4 publicly visible posts • joined 22 Oct 2012

Design guru: Windows 8 is 'a monster' and 'a tortured soul'

dipique

Re: .....

I hope you're being sarcastic. On the off-chance that you're not, allow me to educate you a little about how CPUs work.

A CPU clocked at 2 Ghz (or any speed) will always use the same amount of power. Unused processing cycles go into something called the "Idle" process. A CPU can save power in one of two ways: shut off different components (like an integrated video component) or change the clock speed to reduce the voltage requirements.

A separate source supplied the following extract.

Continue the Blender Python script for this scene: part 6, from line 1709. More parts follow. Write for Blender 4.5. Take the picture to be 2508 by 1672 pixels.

Modern CPUs can change the clock speed (and hence the required voltage) on the fly--this is particularly important on laptops, where minimum CPU speeds might be 1GHz or less, and might go up to around 3Ghz.

So for live tiles, since disabling components is off the table (tiles don't require any secondary components to help), the question is: can the laptop manage updating tiles at the minimum clock speed/voltage requirement? The answer is yes, and easily. A computer will never (or at least rarely) increase its clock speed just to handle live tile updating.

The upshot is... the earth may be burned to a cinder, but Windows 8 won't have anything to do with it. In fact, given how much it shortens the extremely power-intensive boot and shut-down processes, it might put off that day a little.

Dan

Microsoft to biz: Just so you get off XP, we don't mind if you go Win 7

dipique

Two things:

1) Re-clarification, Windows 8 runs Windows 7 apps. Darn near all of them. It ALSO runs Windows 8 "Metro" style apps. Windows 8 runs alllll the apps (except for Windows XP apps).

2) One thing a lot of people don't bring up: Windows 8 is really, REALLY cheap. Windows 7 Pro is what, $200? Windows 8 Pro is $40. Tell me that doesn't mean anything to enterprise and government.

Dan

Post-defenestration Microsoft: It's the APIs, stupid. And Metro

dipique

Interesting.

I think this article says more about the ignorance of the author than anything about Microsoft. Microsoft had a huge logistics problem: it had two completely incompatible platforms (Win 7 and Win Phone 7) and a third platform to build (WinRT).

From a software development perspective, the next move was predictable: develop a shared code base that produced as much overlap between the three platforms as possible without taking 6 years to do it.

They did so very successfully. Metro apps can be written for two platforms at once (Win8 & WinRT) and can be easily adapted to Win Phone 8--certainly much easier than you could adapt an OS X app to IOS, right?

As phones get more powerful and Microsoft has more opportunity to merge these platforms, the development space will get easier and easier. As a developer, I think Win 8 (in all its variants) was an admirable first step. I'm on board.

I just LOVE Server 2012, but count me out on Windows 8 for now

dipique

I could be wrong on this, but I don't think MS ever intended you to roll out Windows 8. I'm not saying that Windows 8 WON'T be rolled out in some places, but by and large I think Windows 7 will keep the installed base of most enterprises.

But Windows 8 WILL ship out to LOTS of consumers. Consumers will get used to Windows 8, and in 2014 when Windows 9 comes out, the UI will feel very common and familar, and enterprises will happily roll it out.

I say all this believing that the Windows 8 UI is superior for productivity once you get used to it--and it has been for me, a professional that has used Windows 8 for the last several months as my primary OS.